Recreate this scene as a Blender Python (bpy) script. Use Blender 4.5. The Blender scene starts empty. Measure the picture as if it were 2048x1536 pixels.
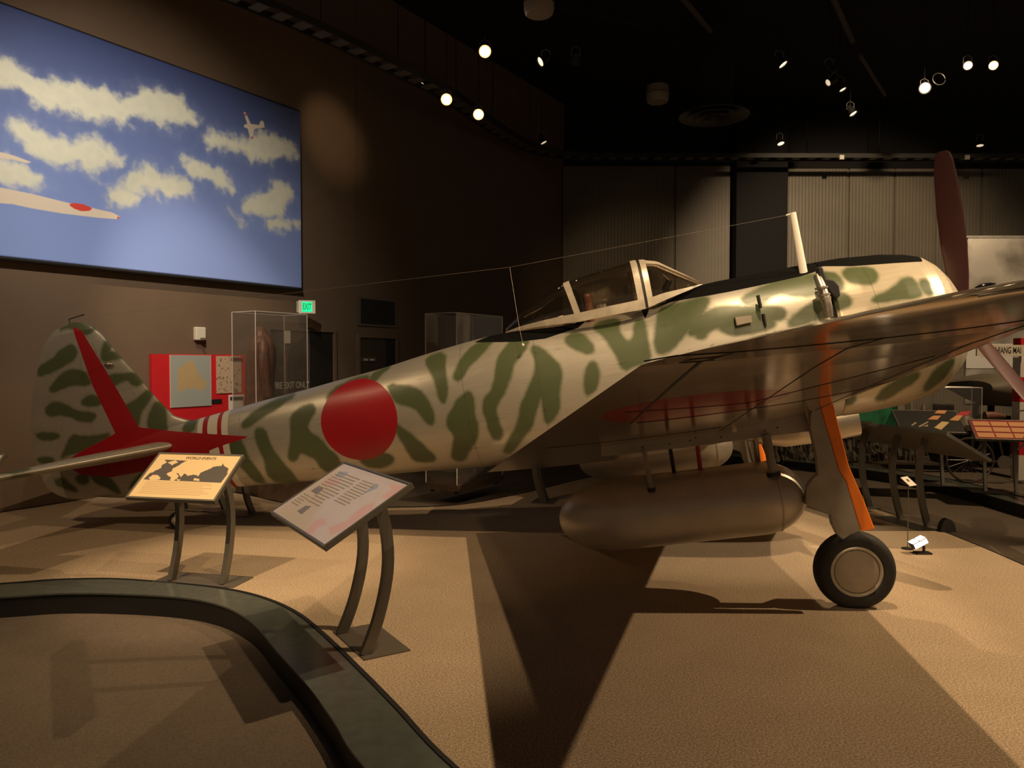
import bpy, bmesh, math, random
import numpy as np
from mathutils import Vector, Matrix
random.seed(7); rng = np.random.default_rng(7)
C = bpy.context.scene.collection
SC = bpy.context.scene
R_ = math.radians

# ------------------------------------------------------------------ camera, world, exposure
FOC = 1540.0; CAMZ = 1.67; PITCH = math.atan(45 / FOC)
cam_d = bpy.data.cameras.new('camera'); cam = bpy.data.objects.new('camera', cam_d); C.objects.link(cam)
cam_d.sensor_width = 36; cam_d.lens = FOC / 2048 * 36; cam_d.clip_start = 0.05; cam_d.clip_end = 100
cam.location = (0, 0, CAMZ); cam.rotation_euler = (math.pi / 2 - PITCH, 0, 0)
SC.camera = cam
SC.view_settings.view_transform = 'Standard'; SC.view_settings.look = 'None'
SC.view_settings.exposure = 0.1; SC.view_settings.gamma = 1.0; SC.view_settings.use_curve_mapping = False
W = bpy.data.worlds.new('museum_dark'); SC.world = W; W.use_nodes = True
W.node_tree.nodes['Background'].inputs[0].default_value = (1.0, .78, .55, 1)
W.node_tree.nodes['Background'].inputs[1].default_value = 0.08

# main exhibition lamps and added fill lamps: (x, y, z, target, watts, cone degrees, blend, radius, colour)
WARM = (1.0, .70, .40); WARM2 = (1.0, .76, .50)
LAMPS = [
    ((7.4, 5.2, 6.6), (1.4, 4.8, .2), 1550, 66, .3, .04, WARM),      # from the right: long shadows to the left
    ((1.75, 4.2, 6.9), (1.8, 4.6, 0), 1150, 84, .5, .04, WARM),         # above the wing
    ((1.2, -3.9, 6.6), (2.2, 6.2, 1.8), 1000, 34, .9, .35, WARM),     # from behind the visitors
    ((4.6, 17.5, 6.3), (1.6, 6.0, 0), 4200, 15, .4, .05, WARM),       # from the far side, under the belly
    ((7.0, 9.0, 6.6), (9.2, 13.5, 2.2), 900, 44, .7, .06, WARM2),     # added to brighten the backdrop board
    ((6.9, 3.6, 6.6), (3.0, 6.8, 1.9), 1100, 30, .5, .05, WARM2),     # nose and forward fuselage
    ((.95, 2.6, 6.7), (-1.5, 6.3, .4), 520, 50, .6, .06, WARM),       # carpet and rear fuselage
    ((-6.3, 3.5, 6.5), (-3.4, 6.9, .3), 420, 52, .6, .06, WARM),      # tail
    ((-3.6, 2.9, 6.5), (-2.2, 6.2, 0.0), 1250, 24, .7, .05, WARM),     # carpet by the world events stand
    ((-2.2, 4.6, 6.4), (-5.0, 10.4, 3.1), 1250, 56, 1, .06, (1, .87, .70)),  # mural
    ((6.5, 11.0, 6.6), (8.3, 19.5, 3.0), 2100, 62, .7, .1, WARM2),    # back panels right
    ((1.0, 12.0, 6.6), (3.6, 19.8, 2.0), 230, 50, .8, .1, WARM),      # back panels left
    ((-1.2, 9.6, 6.4), (-2.9, 12.7, 5.4), 150, 24, 1, .1, WARM),     # wall beside the mural
    ((-3.3, 7.4, 6.5), (-3.9, 10.9, 1.2), 650, 40, .7, .05, WARM2),   # red map panel
    ((7.5, 8.5, 6.6), (6.5, 10.5, .4), 900, 60, .6, .06, WARM),       # display stands right
    ((2.5, -2.0, 6.6), (-1.4, 2.4, 0), 60, 70, .8, .08, WARM),        # unseen fill added over the visitor carpet
]
for i, (loc, tgt, watts, cone, blend, rad, col) in enumerate(LAMPS):
    ld = bpy.data.lights.new('spotlight_beam', 'SPOT'); lo = bpy.data.objects.new('spotlight_beam', ld); C.objects.link(lo)
    ld.energy = watts; ld.spot_size = R_(cone); ld.spot_blend = blend; ld.shadow_soft_size = rad; ld.color = col
    lo.location = loc; lo.rotation_euler = (Vector(tgt) - Vector(loc)).to_track_quat('-Z', 'Y').to_euler()

# ------------------------------------------------------------------ frames of reference
def ray(px, py):
    v = np.array([(px - 1024) / FOC, 1.0, -(py - 768) / FOC]); c, s = math.cos(PITCH), math.sin(PITCH)
    return np.array([v[0], c * v[1] + s * v[2], -s * v[1] + c * v[2]])
CAM = np.array([0, 0, CAMZ])
def at(px, py, depth):
    r = ray(px, py); return CAM + r * depth / r[1]
def on_floor(px, py, z=0.0):
    r = ray(px, py); return CAM + r * (z - CAMZ) / r[2]
YAW = R_(-7.4); AL = R_(10.5); HUB = np.array([3.84, 6.69, 2.06])
cy, sy, ca, sa = math.cos(YAW), math.sin(YAW), math.cos(AL), math.sin(AL)
FWD = np.array([cy * ca, sy * ca, sa]); LFT = np.array([-sy, cy, 0.0]); UPV = np.cross(FWD, LFT)
RB = np.array([FWD, LFT, UPV])
def w2b(p): return RB @ (np.array(p, float) - HUB)
def b2w(p): return HUB + RB.T @ np.array(p, float)
def on_y(px, py, yb):           # pixel -> (X, Z) on a plane parallel to the aircraft's plane of symmetry
    o = w2b(CAM); r = RB @ ray(px, py); t = (yb - o[1]) / r[1]; q = o + t * r; return (q[0], q[2])
# left wall frame
WP0 = np.array([-5.66, 8.5, 0.0]); WD = np.array([.527, .850, 0.0]); WD /= np.linalg.norm(WD); WN = np.array([WD[1], -WD[0], 0.0])
def on_wall(px, py, off=0.0):   # pixel -> (s, z) on the left wall
    r = ray(px, py); p0 = WP0 + WN * off; t = np.dot(p0 - CAM, WN) / np.dot(r, WN); q = CAM + r * t
    return (float(np.dot(q - p0, WD)), float(q[2]))
def wall_xyz(s, z, off=0.0): return WP0 + WD * s + WN * off + np.array([0, 0, z])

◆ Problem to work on
Extract the lines exactly, please: the first line of the listing, the line with "W.node_tree.nodes['Background'].inputs[1].default_value = 0.08", and every line between them, but no pictures.

◆ Exercise result
Recreate this scene as a Blender Python (bpy) script. Use Blender 4.5. The Blender scene starts empty. Measure the picture as if it were 2048x1536 pixels.
import bpy, bmesh, math, random
import numpy as np
from mathutils import Vector, Matrix
random.seed(7); rng = np.random.default_rng(7)
C = bpy.context.scene.collection
SC = bpy.context.scene
R_ = math.radians

# ------------------------------------------------------------------ camera, world, exposure
FOC = 1540.0; CAMZ = 1.67; PITCH = math.atan(45 / FOC)
cam_d = bpy.data.cameras.new('camera'); cam = bpy.data.objects.new('camera', cam_d); C.objects.link(cam)
cam_d.sensor_width = 36; cam_d.lens = FOC / 2048 * 36; cam_d.clip_start = 0.05; cam_d.clip_end = 100
cam.location = (0, 0, CAMZ); cam.rotation_euler = (math.pi / 2 - PITCH, 0, 0)
SC.camera = cam
SC.view_settings.view_transform = 'Standard'; SC.view_settings.look = 'None'
SC.view_settings.exposure = 0.1; SC.view_settings.gamma = 1.0; SC.view_settings.use_curve_mapping = False
W = bpy.data.worlds.new('museum_dark'); SC.world = W; W.use_nodes = True
W.node_tree.nodes['Background'].inputs[0].default_value = (1.0, .78, .55, 1)
W.node_tree.nodes['Background'].inputs[1].default_value = 0.08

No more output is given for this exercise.